A strike at Canadian Pacific Railway Ltd. (CP-T), Canada's second biggest railway, will continue at least into Friday as the result of a decision by the Liberal opposition to delay passage of back-to-work legislation.

The House of Commons passed the Conservative government bill in the early hours of Wednesday, and Labour Minister Lisa Raitt had said she hoped the trains would be able to start rolling on Thursday.

That will not happen now, because the Liberals are preventing the Senate from taking the bill up immediately.

"We're not sure how long they want to delay it, but it appears that they do not want to deal with it today," the government leader in the Senate, Marjory LeBreton said.

Liberal spokesman Marc Roy confirmed Liberal Senate leader James Cowan would not let the Senate handle it right away.

Because of the Conservative majority in the Senate, its passage is eventually assured, but opposition senators must agree to waive normal rules if it is to be fast-tracked.

Canada's two main opposition parties, the New Democrats and the Liberals, have criticized Ottawa for repeatedly stepping in to halt strikes, arguing that this tramples on workers' rights.
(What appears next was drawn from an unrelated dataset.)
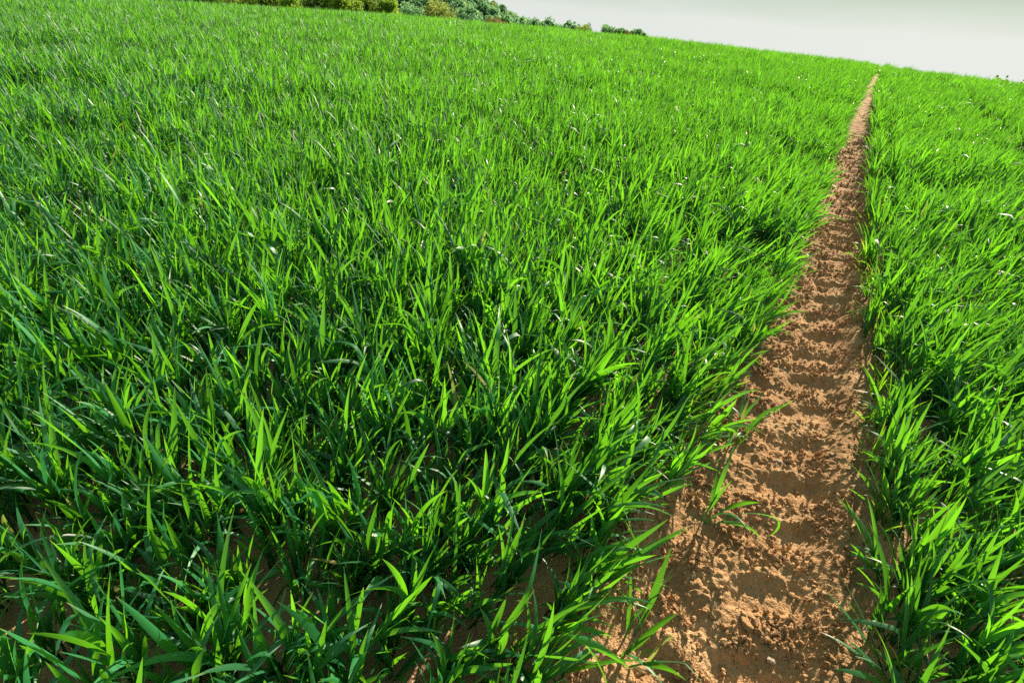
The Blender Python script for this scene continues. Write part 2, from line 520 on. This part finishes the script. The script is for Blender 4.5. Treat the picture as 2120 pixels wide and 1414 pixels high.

The Conservatives argue that their action is needed to protect a fragile economy still emerging from recession.

CP's freight operations across Canada have been halted for a week after 4,800 unionized locomotive engineers, conductors and rail controllers walked off the job on May 23 over the company's plan to cut pension payments in their new labor contract.

CP's customers, including automakers, grain groups and miners whose products are stranded in warehouses, silos or on the railroad's tracks, have urged the government to end the strike.

The government did not need much prodding. Raitt has said a strike at CP would cost C$540 million ($525 million) in economic activity each week.

The Liberals will let debate begin on Thursday in the Senate. If it passes the bill later that day, it still will not be till Friday that the workers will be required to return to work, since the provisions of the bill only take effect 12 hours after it becomes law.

And it was not even certain it would pass on Thursday. Asked if Liberal Senate leader Cowan would let the bill pass in one day, once debate starts, Roy said: "He's not going to say before a bill is even received in the Senate."

LeBreton said the Liberals would be breaking with the tradition of allowing rush legislation to go through the Senate within a day of passing the House.

"If the Liberals decide that they're not going to honor this tradition, they can answer to the Canadian public about the loss to the economy," LeBreton told reporters in Parliament.

Roy challenged the idea that the Liberals were delaying the bill, since formal rules provide for bills to be taken up only two days after passing the House, and they were allowing this to be shortened to one day.

The striking Teamsters workers have been without a contract since December 31, 2011. The main disagreement is over CP demands to cut back on pension costs.

The strike comes at a difficult time for CP, whose chief executive and chairman quit less than two weeks ago after losing a boardroom dust-up with the company's largest shareholder.

The shareholder, Pershing Square Capital Management, has vowed to improve CP's operating performance, which is the weakest in the industry.